読売のいう侵略とは、もちろん、ロシアによるウクライナ侵略のことである。コロナ禍から回復傾向にあった国内経済は、この侵攻を受け、原油など原材料価格の一段の高騰により、先行き不透明感が高まっているが、読売は「ロシアの侵略が長期化することへの不安を反映したと言える」と指摘する。

同紙は、当面、ロシアとの貿易は停滞する可能性が高い、として、それを前提に、「企業は中長期的な戦略を練り直さねばならない。サプライチェーン(供給網)の見直しが急務だ」と説くが、その通りである。

併せて、石油や液化天然ガス(LNG)、自動車の排ガス浄化装置などに使うパラジウムなど重要物資7品目について、国産化やリサイクル技術の向上、同盟国との連携による調達の安定化などを図るという経済産業省に対し、「効果的な支援に努める必要がある」とするが、これまた、尤(もっと)もである。

景気後退下の物価高

その他にも同感とする点もある読売の論評なのだが、他の3紙にある「円安進行の懸念」が同紙には何故(なぜ)かないのである。

見出しに「円安の影響」を取った日経は、今回の短観で、販売価格と仕入れ価格の判断DI(指数)からは、原材料費の上昇を価格転嫁し切れず採算悪化に見舞われている企業の姿が浮かび上がるとし、「これに追い打ちをかけるのが足元で急速に進んだ円安だ」と強調する。

本紙も「警戒を要するのは、最近の円安の進行である」として、価格転嫁ができなければ、円安による輸入コストの上昇を補い切れず企業収益を圧迫、逆に転嫁できたとしても、さらなる値上げで家計の負担が増し、消費にマイナスの影響が出れば、景気そのものを悪化させる恐れもある、との懸念を示す。

毎日も同様に、「心配なのは、物価高と景気の冷え込みが連鎖する事態だ」と指摘。賃金上昇の動きが広がらず、消費も低迷すれば、企業のもうけが減り、賃上げの余地はさらに狭まる、という理由からである。

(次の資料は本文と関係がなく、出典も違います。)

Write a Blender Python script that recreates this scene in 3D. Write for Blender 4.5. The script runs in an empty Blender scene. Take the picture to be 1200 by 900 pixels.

また、本紙も懸念しているが、毎日は景気後退と物価高が同時進行する「スタグフレーション」の可能性を指摘する声も出始めており、「注意が必要だ」と強調。

物価上昇を招く円安

日銀が「円安は全体として日本経済にプラス」と説明していることに対しても、「最近では企業の想定(1ドル=111円93銭)より10円程度も円安方向に振れる為替水準が続いている」「(円安は)さらなる物価高を招きかねない」と危機感を示すのである(13日の東京外為市場の円相場は1ドル=126円台と円安がさらに進んでいる)。

本紙はさらに、長期金利の上昇を食い止めようとする日銀の指し値オペは、市場では円安容認とも受け取れ、さらなる円安への誘因となろうと懸念。日経は「内需型産業への逆風は強まる」として「金融政策面での対応は難しいが、企業の資金繰りなどを注視し、必要と判断すれば手を打つべきだ」と説き、円安進行に言葉を尽くすのである。

今回の読売社説には「円安」の言葉さえない。日頃景気動向に敏感な同紙にしては不思議である。